Comprendre l’objectif global de l’élevage de votre épagneul constitue une facette de la chasse vraiment sous-estimée par ceux qui n’y ont pas consacré le temps et les efforts requis.

La chasse devant soi traditionnelle, en tant que concept et passe-temps, est gratifiante même dans ses journées les plus difficiles. Celle-ci apporte au chasseur et à son chien un lien et un partenariat que l’on trouve rarement ailleurs dans la chasse moderne. Ceux qui se sont consacrés à cet art ont la chance d’entendre des histoires de cette bécasse impossible à dénicher et partagent des souvenirs avec leurs amis autour des meilleurs épagneuls de chasse qu’ils ont connus au cours de leur vie.
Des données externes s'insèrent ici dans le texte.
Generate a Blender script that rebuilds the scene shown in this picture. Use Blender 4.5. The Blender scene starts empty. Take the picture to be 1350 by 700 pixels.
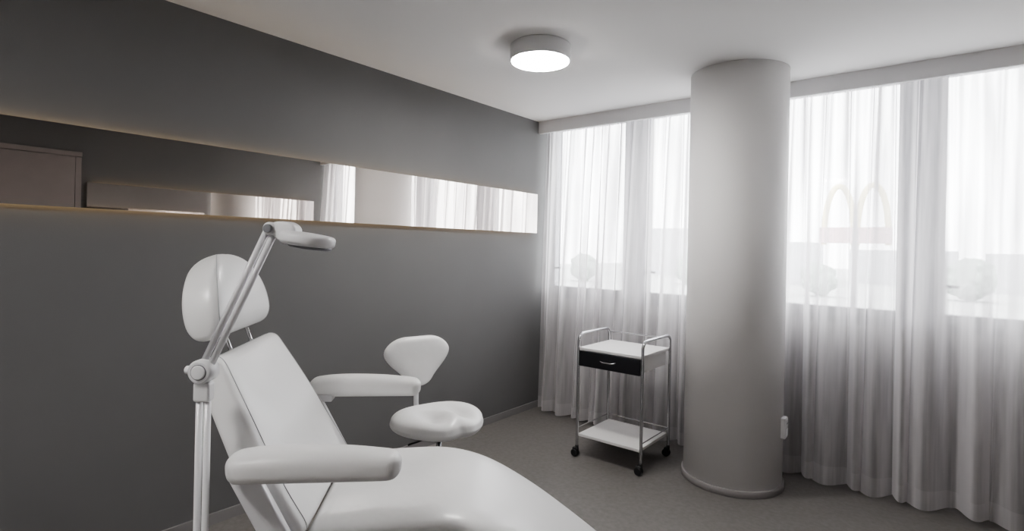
import bpy, bmesh, math, random
from mathutils import Vector, Matrix
random.seed(4)
S = bpy.context.scene
S.view_settings.view_transform = 'AgX'
try: S.view_settings.look = 'AgX - Medium High Contrast'
except Exception: pass

# ------------------------------------------------------------------ materials
def mat(name, col, rough=0.5, metal=0.0, var=0.0, vscale=8.0, bump=0.0, bscale=60.0, emis=None, estr=0.0, coat=0.0, detail=4, bdist=.002):
    m = bpy.data.materials.new(name); m.use_nodes = True
    nt = m.node_tree; b = nt.nodes['Principled BSDF']
    c = (*col, 1)
    b.inputs['Base Color'].default_value = c
    b.inputs['Roughness'].default_value = rough
    b.inputs['Metallic'].default_value = metal
    b.inputs['Coat Weight'].default_value = coat
    tc = nt.nodes.new('ShaderNodeTexCoord')
    n = nt.nodes.new('ShaderNodeTexNoise'); n.inputs['Scale'].default_value = vscale
    n.inputs['Detail'].default_value = detail
    nt.links.new(tc.outputs['Object'], n.inputs['Vector'])
    r = nt.nodes.new('ShaderNodeValToRGB')
    r.color_ramp.elements[0].position = .3; r.color_ramp.elements[1].position = .7
    r.color_ramp.elements[0].color = (*[max(0, x*(1-var)) for x in col], 1)
    r.color_ramp.elements[1].color = (*[min(1, x*(1+var)) for x in col], 1)
    nt.links.new(n.outputs['Fac'], r.inputs['Fac'])
    nt.links.new(r.outputs['Color'], b.inputs['Base Color'])
    if bump > 0:
        n2 = nt.nodes.new('ShaderNodeTexNoise'); n2.inputs['Scale'].default_value = bscale
        nt.links.new(tc.outputs['Object'], n2.inputs['Vector'])
        bp = nt.nodes.new('ShaderNodeBump'); bp.inputs['Strength'].default_value = bump
        bp.inputs['Distance'].default_value = bdist
        nt.links.new(n2.outputs['Fac'], bp.inputs['Height'])
        nt.links.new(bp.outputs['Normal'], b.inputs['Normal'])
    if emis:
        b.inputs['Emission Color'].default_value = (*emis, 1)
        b.inputs['Emission Strength'].default_value = estr
    return m

M_wall = mat('grey_wall_paint', (.165,.163,.163), .75, var=.03, vscale=2, bump=.15, bscale=180)
M_wallw = mat('white_wall_paint', (.78,.77,.765), .8, var=.02, vscale=2, bump=.1, bscale=150)
M_wallp = mat('parapet_paint', (.32,.31,.31), .8, var=.02, vscale=2, bump=.1, bscale=150)
M_ceil = mat('ceiling_paint', (.90,.89,.885), .9, var=.01, vscale=1.5, bump=.05, bscale=100)
M_floor = mat('vinyl_floor', (.20,.188,.18), .5, var=.10, vscale=38, bump=.03, bscale=90, detail=8)
M_base = mat('baseboard_grey', (.26,.25,.25), .5, var=.02)
M_col = mat('column_plaster', (.87,.855,.85), .7, var=.02, vscale=2, bump=.1, bscale=120)
M_colb = mat('column_skirt', (.36,.34,.34), .4, var=.03)
M_pel = mat('pelmet_white', (.78,.77,.78), .6, var=.01)
M_frame = mat('window_frame_dark', (.035,.038,.05), .5, var=.05)
M_pillar = mat('window_post_grey', (.45,.45,.48), .6, var=.03)
M_white = mat('white_leatherette', (.89,.888,.885), .36, var=.01, vscale=5, bump=.5, bscale=11, coat=.12, bdist=.006)
M_seam = mat('leatherette_seam', (.50,.50,.51), .5, var=.03)
M_plast = mat('white_plastic', (.85,.85,.86), .35, var=.01)
M_enam = mat('white_enamel_tube', (.84,.84,.86), .3, var=.01, coat=.3)
M_grayp = mat('grey_plastic', (.25,.25,.27), .4, var=.03)
M_chrome = mat('chrome', (.62,.62,.64), .22, 1.0, var=.02)
M_black = mat('black_rubber', (.02,.02,.022), .5, var=.1)
M_drawer = mat('black_drawer', (.018,.018,.022), .35, var=.1)
M_lam = mat('white_laminate', (.86,.85,.84), .4, var=.01)
M_mirror = mat('mirror_glass', (.72,.68,.65), .015, 1.0, var=.0)
M_led = mat('led_warm', (1,.8,.5), .5, emis=(1,.70,.36), estr=8)
M_lampon = mat('lamp_diffuser', (1,1,1), .5, emis=(1,.975,.95), estr=84)
M_door = mat('door_laminate', (.33,.29,.28), .5, var=.02)
M_yel = mat('sign_yellow_hazed', (.70,.63,.42), .5, var=.02)  # arch yellow, paled so distance haze is painted into the colour
M_red = mat('sign_red_hazed', (.50,.36,.37), .5, var=.05)  # board red washed out, outdoor haze mixed into the base colour
M_ground = mat('ground_asphalt', (.46,.47,.46), .9, var=.12, vscale=.3)
M_bldg = mat('building_concrete', (.52,.52,.54), .9, var=.05, vscale=.5)
M_tree = mat('foliage_hazed', (.32,.36,.33), .9, var=.2, vscale=2)  # pale grey-green: haze over the far trees is put into their colour

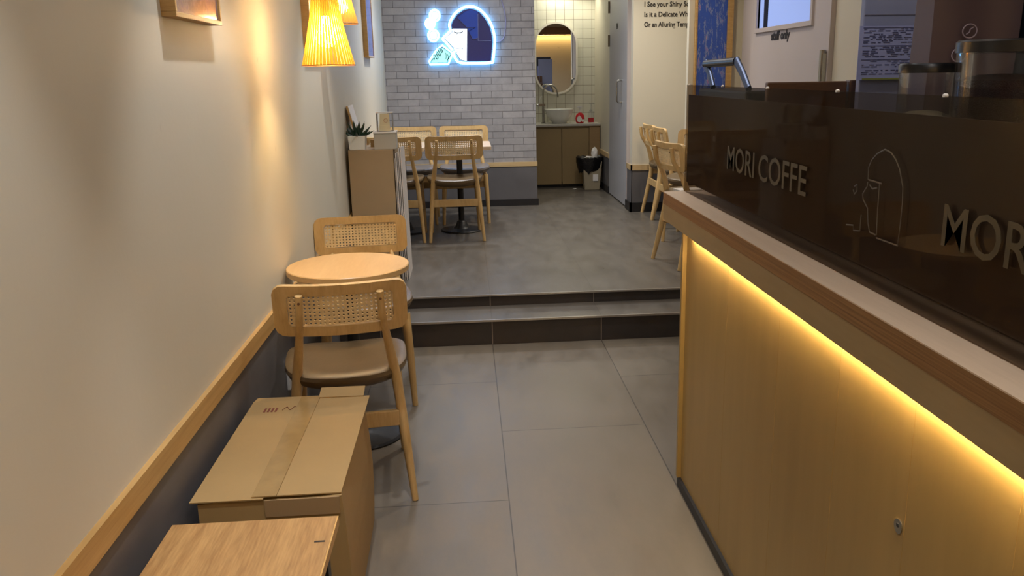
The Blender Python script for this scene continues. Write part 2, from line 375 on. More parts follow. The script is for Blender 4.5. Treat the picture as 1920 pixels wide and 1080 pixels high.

En tant que pratique de chasse, elle est synonyme de durabilité et se distingue par sa nature démocratique, non contrôlée par une structure de classe humaine ou paralysée par des facteurs économiques lorsqu’il s’agit de considérations financières.

Si vous avez la patience pour l’entraînement et la volonté d’apprendre quelque chose que vous ne trouverez nulle part ailleurs, alors vous pouvez participer à la préservation de cette tradition saine et vivante au cours de ce siècle.